DIRECTION
Repeat every line, exactly, from the very first through the one where "(.38, .30, .20), 6, .004)" appears. Add nothing else.

MATERIAL
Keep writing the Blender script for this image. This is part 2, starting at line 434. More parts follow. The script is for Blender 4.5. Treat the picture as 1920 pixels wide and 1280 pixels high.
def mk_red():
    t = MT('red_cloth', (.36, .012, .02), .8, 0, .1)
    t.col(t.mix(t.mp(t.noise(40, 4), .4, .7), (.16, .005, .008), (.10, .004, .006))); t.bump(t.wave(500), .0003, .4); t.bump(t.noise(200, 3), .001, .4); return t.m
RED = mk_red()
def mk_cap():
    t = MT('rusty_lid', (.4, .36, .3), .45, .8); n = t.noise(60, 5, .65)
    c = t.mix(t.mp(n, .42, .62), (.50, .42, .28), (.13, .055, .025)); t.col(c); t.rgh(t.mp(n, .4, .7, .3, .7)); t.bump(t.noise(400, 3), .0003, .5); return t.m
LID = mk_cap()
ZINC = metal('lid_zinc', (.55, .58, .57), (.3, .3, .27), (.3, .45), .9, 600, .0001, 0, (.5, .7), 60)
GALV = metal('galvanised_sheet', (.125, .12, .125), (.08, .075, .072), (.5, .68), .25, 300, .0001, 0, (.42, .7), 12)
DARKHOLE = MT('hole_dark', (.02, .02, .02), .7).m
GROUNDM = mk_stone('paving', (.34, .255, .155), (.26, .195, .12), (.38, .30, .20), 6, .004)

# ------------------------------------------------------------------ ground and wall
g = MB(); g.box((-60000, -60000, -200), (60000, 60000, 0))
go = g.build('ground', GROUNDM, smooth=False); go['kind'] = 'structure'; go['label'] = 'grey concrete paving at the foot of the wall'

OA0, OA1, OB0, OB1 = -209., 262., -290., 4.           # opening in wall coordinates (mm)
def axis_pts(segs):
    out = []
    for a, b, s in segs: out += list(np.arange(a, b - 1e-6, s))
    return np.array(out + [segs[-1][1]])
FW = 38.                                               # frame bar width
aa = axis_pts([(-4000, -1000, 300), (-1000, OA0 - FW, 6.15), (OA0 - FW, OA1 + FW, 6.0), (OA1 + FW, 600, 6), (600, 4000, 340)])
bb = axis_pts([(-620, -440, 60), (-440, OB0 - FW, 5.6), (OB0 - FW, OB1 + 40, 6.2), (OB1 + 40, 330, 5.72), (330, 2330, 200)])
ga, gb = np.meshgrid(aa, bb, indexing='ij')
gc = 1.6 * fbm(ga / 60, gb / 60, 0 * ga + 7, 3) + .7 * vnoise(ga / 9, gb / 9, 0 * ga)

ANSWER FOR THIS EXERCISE
Keep writing the Blender script for this image. This is part 2, starting at line 434. More parts follow. The script is for Blender 4.5. Treat the picture as 1920 pixels wide and 1280 pixels high.
def mk_red():
    t = MT('red_cloth', (.36, .012, .02), .8, 0, .1)
    t.col(t.mix(t.mp(t.noise(40, 4), .4, .7), (.16, .005, .008), (.10, .004, .006))); t.bump(t.wave(500), .0003, .4); t.bump(t.noise(200, 3), .001, .4); return t.m
RED = mk_red()
def mk_cap():
    t = MT('rusty_lid', (.4, .36, .3), .45, .8); n = t.noise(60, 5, .65)
    c = t.mix(t.mp(n, .42, .62), (.50, .42, .28), (.13, .055, .025)); t.col(c); t.rgh(t.mp(n, .4, .7, .3, .7)); t.bump(t.noise(400, 3), .0003, .5); return t.m
LID = mk_cap()
ZINC = metal('lid_zinc', (.55, .58, .57), (.3, .3, .27), (.3, .45), .9, 600, .0001, 0, (.5, .7), 60)
GALV = metal('galvanised_sheet', (.125, .12, .125), (.08, .075, .072), (.5, .68), .25, 300, .0001, 0, (.42, .7), 12)
DARKHOLE = MT('hole_dark', (.02, .02, .02), .7).m
GROUNDM = mk_stone('paving', (.34, .255, .155), (.26, .195, .12), (.38, .30, .20), 6, .004)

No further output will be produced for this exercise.